▶ What is required: The listing beneath should be written out in full, exactly as shown.

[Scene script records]

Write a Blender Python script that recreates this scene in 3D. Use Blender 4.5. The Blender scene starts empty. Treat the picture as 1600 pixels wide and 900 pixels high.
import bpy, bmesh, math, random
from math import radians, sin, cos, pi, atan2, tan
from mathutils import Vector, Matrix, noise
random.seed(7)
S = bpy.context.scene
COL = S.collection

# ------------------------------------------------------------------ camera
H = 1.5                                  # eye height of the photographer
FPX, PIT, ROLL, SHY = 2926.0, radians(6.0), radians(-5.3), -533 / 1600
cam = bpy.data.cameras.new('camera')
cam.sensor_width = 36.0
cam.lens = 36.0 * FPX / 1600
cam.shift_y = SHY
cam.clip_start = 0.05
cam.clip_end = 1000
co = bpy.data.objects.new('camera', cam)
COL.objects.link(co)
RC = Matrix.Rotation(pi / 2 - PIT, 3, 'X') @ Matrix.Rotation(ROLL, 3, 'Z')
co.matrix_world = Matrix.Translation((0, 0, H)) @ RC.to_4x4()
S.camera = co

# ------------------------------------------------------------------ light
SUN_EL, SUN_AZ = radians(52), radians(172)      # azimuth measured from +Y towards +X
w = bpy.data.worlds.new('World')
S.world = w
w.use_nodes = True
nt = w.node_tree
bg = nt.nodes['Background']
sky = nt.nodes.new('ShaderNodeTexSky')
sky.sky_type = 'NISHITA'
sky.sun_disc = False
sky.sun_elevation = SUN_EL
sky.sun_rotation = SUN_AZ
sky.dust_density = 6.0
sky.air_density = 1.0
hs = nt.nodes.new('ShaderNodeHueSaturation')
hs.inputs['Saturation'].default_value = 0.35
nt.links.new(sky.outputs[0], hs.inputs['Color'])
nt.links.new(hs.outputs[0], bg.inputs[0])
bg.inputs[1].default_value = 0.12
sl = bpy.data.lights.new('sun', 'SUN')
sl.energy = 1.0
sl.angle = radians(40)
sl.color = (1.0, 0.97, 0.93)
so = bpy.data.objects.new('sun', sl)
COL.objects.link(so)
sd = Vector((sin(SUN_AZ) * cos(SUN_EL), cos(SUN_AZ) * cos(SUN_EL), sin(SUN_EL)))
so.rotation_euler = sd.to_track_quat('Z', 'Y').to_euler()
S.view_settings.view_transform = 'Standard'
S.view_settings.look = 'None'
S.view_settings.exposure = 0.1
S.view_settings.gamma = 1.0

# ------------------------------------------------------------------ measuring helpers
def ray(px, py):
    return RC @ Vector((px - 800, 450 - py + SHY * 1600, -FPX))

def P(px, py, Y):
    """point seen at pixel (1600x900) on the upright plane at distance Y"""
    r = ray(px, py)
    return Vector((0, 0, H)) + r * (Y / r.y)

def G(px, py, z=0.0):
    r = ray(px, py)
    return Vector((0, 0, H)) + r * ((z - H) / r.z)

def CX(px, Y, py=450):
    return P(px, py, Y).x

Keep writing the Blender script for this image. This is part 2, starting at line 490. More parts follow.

▶ Worked solution:
Write a Blender Python script that recreates this scene in 3D. Use Blender 4.5. The Blender scene starts empty. Treat the picture as 1600 pixels wide and 900 pixels high.
import bpy, bmesh, math, random
from math import radians, sin, cos, pi, atan2, tan
from mathutils import Vector, Matrix, noise
random.seed(7)
S = bpy.context.scene
COL = S.collection

# ------------------------------------------------------------------ camera
H = 1.5                                  # eye height of the photographer
FPX, PIT, ROLL, SHY = 2926.0, radians(6.0), radians(-5.3), -533 / 1600
cam = bpy.data.cameras.new('camera')
cam.sensor_width = 36.0
cam.lens = 36.0 * FPX / 1600
cam.shift_y = SHY
cam.clip_start = 0.05
cam.clip_end = 1000
co = bpy.data.objects.new('camera', cam)
COL.objects.link(co)
RC = Matrix.Rotation(pi / 2 - PIT, 3, 'X') @ Matrix.Rotation(ROLL, 3, 'Z')
co.matrix_world = Matrix.Translation((0, 0, H)) @ RC.to_4x4()
S.camera = co

# ------------------------------------------------------------------ light
SUN_EL, SUN_AZ = radians(52), radians(172)      # azimuth measured from +Y towards +X
w = bpy.data.worlds.new('World')
S.world = w
w.use_nodes = True
nt = w.node_tree
bg = nt.nodes['Background']
sky = nt.nodes.new('ShaderNodeTexSky')
sky.sky_type = 'NISHITA'
sky.sun_disc = False
sky.sun_elevation = SUN_EL
sky.sun_rotation = SUN_AZ
sky.dust_density = 6.0
sky.air_density = 1.0
hs = nt.nodes.new('ShaderNodeHueSaturation')
hs.inputs['Saturation'].default_value = 0.35
nt.links.new(sky.outputs[0], hs.inputs['Color'])
nt.links.new(hs.outputs[0], bg.inputs[0])
bg.inputs[1].default_value = 0.12
sl = bpy.data.lights.new('sun', 'SUN')
sl.energy = 1.0
sl.angle = radians(40)
sl.color = (1.0, 0.97, 0.93)
so = bpy.data.objects.new('sun', sl)
COL.objects.link(so)
sd = Vector((sin(SUN_AZ) * cos(SUN_EL), cos(SUN_AZ) * cos(SUN_EL), sin(SUN_EL)))
so.rotation_euler = sd.to_track_quat('Z', 'Y').to_euler()
S.view_settings.view_transform = 'Standard'
S.view_settings.look = 'None'
S.view_settings.exposure = 0.1
S.view_settings.gamma = 1.0

# ------------------------------------------------------------------ measuring helpers
def ray(px, py):
    return RC @ Vector((px - 800, 450 - py + SHY * 1600, -FPX))

def P(px, py, Y):
    """point seen at pixel (1600x900) on the upright plane at distance Y"""
    r = ray(px, py)
    return Vector((0, 0, H)) + r * (Y / r.y)

def G(px, py, z=0.0):
    r = ray(px, py)
    return Vector((0, 0, H)) + r * ((z - H) / r.z)

def CX(px, Y, py=450):
    return P(px, py, Y).x

Keep writing the Blender script for this image. This is part 2, starting at line 490. More parts follow.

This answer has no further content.